Signe des temps, elles présentent des offrandes au génie
tutélaire invité à regagner le đình,
alors que dans le passé seuls les hommes pouvaient siéger
à l’intérieur de ce bâtiment. Certains
voient par là un signe de progrès social puisque les
deux sexes sont sur le même pied d’égalité,
tandis que d’autres, plus conservateurs, hésitent à
se prononcer car « cet aspect n’est pas conforme à
la tradition ». Il faut remarquer qu’effectivement
ce qui se passait au đình était l’affaires
des hommes puisque les femmes n’étaient pas autorisées
à y pénétrer. Ce trait discriminatoire dont
elles étaient victimes était soutenu par la culture
confucéenne, autrement dit celle des élites - locales
et nationales - qui avaient repris à leur compte le schéma
d’organisation sociale chinoise. On a ici un indice de plus
qui, avec l’origine chinoise du culte du génie tutélaire
dont nous avons parlé plus haut, confirme l’imprégnation
profonde du modèle chinois dans ces cultes. Pour justifier
cette ségrégation sexuelle on évoque souvent des
raisons d’ordre physique comme les souillures corporelles de la
femme, les menstruations particulièrement. Il y aurait une
étude à faire à part sur cette notion
d’« impureté » que les sociétés
patriarcales ont mise en place. Ces tabous transcendent les
frontières ethniques et géographiques et se sont
installés durablement en Asie du Sud-Est, en Nouvelle-Guinée
et en bien d’autres régions du monde encore. Quoi qu’il
en soit les femmes, sans doute poussées par leur côté
pieux et superstitieux, ont joué un grand rôle ces
dernières années dans ce processus qui était un
retour aux sources, mais qui renversa du coup les pratiques
habituelles.
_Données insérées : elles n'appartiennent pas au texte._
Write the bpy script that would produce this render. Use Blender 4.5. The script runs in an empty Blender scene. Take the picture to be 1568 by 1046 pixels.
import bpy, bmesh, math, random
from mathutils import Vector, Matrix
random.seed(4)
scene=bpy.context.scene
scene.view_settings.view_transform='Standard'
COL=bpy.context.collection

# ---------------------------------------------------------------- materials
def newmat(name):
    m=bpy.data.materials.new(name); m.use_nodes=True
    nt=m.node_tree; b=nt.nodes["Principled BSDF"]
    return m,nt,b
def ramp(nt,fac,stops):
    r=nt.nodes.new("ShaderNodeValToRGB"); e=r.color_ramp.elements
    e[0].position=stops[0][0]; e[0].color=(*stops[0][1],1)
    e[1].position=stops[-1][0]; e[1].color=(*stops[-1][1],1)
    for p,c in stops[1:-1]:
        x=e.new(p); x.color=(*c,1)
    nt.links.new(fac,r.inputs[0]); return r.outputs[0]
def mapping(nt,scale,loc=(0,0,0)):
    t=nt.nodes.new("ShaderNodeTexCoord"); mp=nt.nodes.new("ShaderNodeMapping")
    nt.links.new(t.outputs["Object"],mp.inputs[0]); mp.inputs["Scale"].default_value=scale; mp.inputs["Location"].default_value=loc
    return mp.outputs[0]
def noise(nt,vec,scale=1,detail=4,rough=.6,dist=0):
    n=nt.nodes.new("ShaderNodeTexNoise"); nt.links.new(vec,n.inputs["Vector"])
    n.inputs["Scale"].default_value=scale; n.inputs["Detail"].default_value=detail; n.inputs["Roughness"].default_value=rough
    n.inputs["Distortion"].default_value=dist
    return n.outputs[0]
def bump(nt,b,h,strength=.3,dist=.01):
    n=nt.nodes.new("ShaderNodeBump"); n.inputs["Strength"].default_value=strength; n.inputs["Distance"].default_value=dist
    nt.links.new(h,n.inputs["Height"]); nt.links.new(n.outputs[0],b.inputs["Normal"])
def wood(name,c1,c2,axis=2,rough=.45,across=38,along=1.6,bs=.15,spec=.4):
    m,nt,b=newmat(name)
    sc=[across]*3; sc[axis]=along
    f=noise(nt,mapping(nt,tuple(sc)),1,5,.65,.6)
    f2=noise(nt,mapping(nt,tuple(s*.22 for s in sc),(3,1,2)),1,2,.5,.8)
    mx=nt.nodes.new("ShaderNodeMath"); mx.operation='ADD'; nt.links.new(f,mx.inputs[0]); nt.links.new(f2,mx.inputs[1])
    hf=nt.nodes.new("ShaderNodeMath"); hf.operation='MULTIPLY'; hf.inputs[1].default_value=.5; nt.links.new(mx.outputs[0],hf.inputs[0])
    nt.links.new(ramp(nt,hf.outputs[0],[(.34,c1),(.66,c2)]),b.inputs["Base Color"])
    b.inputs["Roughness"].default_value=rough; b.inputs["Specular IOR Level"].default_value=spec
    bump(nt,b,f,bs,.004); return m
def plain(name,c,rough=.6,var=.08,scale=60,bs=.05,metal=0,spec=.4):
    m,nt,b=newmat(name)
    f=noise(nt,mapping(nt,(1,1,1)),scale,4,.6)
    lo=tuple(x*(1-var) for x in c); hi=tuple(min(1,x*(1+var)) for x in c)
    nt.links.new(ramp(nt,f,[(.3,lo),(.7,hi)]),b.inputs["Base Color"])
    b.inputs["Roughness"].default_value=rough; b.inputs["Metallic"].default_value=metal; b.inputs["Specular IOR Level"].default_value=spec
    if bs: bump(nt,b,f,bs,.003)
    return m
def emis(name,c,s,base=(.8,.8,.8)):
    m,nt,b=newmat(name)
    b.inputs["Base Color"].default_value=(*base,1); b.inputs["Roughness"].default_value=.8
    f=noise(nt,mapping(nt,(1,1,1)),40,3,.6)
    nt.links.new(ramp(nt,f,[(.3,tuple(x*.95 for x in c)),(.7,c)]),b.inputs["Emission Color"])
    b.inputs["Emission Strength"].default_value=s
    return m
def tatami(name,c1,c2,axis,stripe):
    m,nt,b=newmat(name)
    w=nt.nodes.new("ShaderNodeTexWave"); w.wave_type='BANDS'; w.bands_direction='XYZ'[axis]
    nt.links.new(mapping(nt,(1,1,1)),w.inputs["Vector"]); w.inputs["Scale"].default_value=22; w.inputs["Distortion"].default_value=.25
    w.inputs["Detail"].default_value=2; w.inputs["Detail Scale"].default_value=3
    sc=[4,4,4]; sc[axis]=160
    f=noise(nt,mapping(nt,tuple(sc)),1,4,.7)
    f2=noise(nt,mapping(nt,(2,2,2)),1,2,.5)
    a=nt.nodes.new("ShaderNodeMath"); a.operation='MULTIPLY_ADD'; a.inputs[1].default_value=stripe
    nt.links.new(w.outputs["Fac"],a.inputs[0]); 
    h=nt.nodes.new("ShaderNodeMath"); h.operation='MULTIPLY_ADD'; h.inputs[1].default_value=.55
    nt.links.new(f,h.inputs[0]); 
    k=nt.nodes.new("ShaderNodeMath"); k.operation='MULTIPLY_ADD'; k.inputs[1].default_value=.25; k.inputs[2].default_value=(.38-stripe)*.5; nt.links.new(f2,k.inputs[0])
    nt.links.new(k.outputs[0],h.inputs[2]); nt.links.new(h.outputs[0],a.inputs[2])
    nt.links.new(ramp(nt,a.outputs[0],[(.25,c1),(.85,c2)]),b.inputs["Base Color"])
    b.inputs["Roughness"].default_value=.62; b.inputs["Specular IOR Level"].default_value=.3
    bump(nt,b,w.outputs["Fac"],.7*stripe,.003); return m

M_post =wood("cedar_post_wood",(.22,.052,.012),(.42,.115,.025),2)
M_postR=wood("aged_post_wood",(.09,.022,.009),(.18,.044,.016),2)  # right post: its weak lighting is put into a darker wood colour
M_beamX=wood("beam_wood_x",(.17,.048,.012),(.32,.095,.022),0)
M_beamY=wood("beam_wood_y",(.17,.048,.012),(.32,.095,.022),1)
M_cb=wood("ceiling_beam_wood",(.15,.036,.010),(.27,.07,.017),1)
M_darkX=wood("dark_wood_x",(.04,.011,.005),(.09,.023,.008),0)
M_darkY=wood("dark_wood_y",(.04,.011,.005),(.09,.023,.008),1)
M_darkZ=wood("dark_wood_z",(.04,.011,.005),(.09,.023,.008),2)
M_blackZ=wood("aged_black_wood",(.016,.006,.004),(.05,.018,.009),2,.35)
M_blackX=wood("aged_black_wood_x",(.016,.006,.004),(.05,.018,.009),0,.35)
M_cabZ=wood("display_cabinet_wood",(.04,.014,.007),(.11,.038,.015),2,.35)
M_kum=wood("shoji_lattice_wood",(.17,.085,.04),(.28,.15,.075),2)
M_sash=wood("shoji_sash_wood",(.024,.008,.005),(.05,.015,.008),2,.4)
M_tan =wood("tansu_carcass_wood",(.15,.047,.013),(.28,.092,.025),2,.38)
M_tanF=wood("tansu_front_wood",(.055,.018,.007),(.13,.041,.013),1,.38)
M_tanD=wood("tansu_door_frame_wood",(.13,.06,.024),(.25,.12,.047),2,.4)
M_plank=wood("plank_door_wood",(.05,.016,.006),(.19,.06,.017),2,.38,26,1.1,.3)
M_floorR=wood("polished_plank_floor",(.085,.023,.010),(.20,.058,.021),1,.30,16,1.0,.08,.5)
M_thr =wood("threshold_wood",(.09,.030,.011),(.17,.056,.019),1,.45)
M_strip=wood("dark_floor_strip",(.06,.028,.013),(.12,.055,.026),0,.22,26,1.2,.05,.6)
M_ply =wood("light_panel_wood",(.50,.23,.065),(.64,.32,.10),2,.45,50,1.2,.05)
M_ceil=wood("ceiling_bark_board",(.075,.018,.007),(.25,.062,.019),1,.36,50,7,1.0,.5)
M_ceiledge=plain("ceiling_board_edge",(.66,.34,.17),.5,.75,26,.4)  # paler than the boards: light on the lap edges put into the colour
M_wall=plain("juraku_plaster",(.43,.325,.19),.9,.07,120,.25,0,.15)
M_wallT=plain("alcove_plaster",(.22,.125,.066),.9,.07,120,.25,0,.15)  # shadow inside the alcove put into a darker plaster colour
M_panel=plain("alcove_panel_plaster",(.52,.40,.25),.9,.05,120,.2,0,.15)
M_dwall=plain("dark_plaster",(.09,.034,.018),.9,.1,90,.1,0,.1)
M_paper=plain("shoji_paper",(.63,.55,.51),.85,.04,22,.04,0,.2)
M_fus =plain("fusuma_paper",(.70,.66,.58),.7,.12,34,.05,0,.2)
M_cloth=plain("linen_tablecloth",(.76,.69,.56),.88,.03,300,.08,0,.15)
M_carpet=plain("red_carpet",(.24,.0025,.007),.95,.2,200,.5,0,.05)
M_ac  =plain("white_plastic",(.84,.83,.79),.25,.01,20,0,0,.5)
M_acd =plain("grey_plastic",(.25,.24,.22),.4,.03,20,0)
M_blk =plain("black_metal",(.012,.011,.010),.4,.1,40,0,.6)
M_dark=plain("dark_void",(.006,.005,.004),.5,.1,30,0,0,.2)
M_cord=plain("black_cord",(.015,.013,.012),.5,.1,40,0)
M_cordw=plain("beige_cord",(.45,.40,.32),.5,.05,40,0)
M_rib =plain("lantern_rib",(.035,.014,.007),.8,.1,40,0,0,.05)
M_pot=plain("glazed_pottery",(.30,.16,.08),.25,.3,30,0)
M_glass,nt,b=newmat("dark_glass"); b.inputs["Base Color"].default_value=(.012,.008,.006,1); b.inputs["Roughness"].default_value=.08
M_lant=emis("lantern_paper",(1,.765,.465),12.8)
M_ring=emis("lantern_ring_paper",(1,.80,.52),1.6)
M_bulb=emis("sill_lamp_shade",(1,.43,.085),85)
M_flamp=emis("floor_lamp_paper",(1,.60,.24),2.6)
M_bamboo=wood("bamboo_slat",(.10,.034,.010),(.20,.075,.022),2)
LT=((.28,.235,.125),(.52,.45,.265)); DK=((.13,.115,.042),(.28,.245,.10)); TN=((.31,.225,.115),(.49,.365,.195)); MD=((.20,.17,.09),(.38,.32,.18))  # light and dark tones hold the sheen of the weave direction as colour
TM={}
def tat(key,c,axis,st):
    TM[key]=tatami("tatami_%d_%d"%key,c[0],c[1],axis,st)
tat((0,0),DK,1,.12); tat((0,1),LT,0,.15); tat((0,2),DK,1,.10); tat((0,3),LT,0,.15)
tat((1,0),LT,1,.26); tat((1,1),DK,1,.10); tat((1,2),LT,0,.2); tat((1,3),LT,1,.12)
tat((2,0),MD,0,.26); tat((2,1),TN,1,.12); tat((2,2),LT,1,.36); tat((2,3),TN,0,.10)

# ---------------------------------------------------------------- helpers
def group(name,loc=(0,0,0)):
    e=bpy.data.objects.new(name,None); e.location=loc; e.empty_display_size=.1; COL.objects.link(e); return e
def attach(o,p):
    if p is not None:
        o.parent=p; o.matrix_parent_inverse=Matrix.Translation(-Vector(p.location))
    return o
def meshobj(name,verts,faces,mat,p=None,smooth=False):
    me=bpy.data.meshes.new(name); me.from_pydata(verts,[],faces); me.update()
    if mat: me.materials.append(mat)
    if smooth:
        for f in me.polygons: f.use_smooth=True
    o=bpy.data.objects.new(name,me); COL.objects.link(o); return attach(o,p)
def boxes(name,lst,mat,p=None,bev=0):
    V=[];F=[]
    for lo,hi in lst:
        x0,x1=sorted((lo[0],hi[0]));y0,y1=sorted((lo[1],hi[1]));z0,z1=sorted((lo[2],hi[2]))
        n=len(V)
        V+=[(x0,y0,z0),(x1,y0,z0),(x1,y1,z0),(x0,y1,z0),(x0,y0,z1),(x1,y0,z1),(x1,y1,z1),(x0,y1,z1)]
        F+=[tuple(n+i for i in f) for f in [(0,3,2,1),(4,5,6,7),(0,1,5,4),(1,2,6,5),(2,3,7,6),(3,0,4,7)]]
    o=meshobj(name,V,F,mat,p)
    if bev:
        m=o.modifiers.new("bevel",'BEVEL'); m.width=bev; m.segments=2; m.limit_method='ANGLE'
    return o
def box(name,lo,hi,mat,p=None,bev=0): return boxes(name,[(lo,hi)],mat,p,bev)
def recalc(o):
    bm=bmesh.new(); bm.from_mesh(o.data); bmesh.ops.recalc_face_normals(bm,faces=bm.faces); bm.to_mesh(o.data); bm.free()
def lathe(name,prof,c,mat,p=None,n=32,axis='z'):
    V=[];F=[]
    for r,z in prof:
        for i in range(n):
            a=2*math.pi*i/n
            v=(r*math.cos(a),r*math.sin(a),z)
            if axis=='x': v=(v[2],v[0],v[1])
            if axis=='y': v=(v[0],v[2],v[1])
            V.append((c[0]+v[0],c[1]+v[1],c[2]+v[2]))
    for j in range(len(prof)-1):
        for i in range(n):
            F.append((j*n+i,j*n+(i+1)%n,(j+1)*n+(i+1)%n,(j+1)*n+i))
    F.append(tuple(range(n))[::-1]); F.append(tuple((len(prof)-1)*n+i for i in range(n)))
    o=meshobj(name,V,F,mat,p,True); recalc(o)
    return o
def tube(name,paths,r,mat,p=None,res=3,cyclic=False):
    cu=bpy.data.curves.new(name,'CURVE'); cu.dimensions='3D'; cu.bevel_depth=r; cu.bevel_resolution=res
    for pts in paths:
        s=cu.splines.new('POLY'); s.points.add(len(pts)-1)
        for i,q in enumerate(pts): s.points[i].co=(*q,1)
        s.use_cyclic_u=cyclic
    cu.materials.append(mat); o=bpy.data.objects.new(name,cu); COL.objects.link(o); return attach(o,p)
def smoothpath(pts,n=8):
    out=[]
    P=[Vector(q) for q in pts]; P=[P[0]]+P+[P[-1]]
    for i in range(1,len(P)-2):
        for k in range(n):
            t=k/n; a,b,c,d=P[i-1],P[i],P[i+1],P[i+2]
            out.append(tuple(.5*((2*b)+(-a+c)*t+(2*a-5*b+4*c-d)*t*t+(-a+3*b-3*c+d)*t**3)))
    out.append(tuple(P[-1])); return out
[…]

Dans le passé, la ruée vers les refuges
spirituels tels que pagodes ou temples dédiés à
Liễu Hạnh, ne fut-elle pas aussi la réaction des
femmes auxquelles on avait confisqué tout rôle social ?
Notes :
33
Certains
disent qu’il était tout simplement poussé par
son épouse, qui comme la plupart des Vietnamiennes est très
attachée aux cultes.
34
Pháp lệnh bảo vệ
và sử dụng di tích lịch sử văn
hóa và danh lam thắng cảnh
(Règlementation sur la protection et l’usage des sites
d’histoire culturelle et des lieux touristiques), édité
par le Service de la Culture et de l’Information de la
province de Thái Bình, 1991, p. 41-42.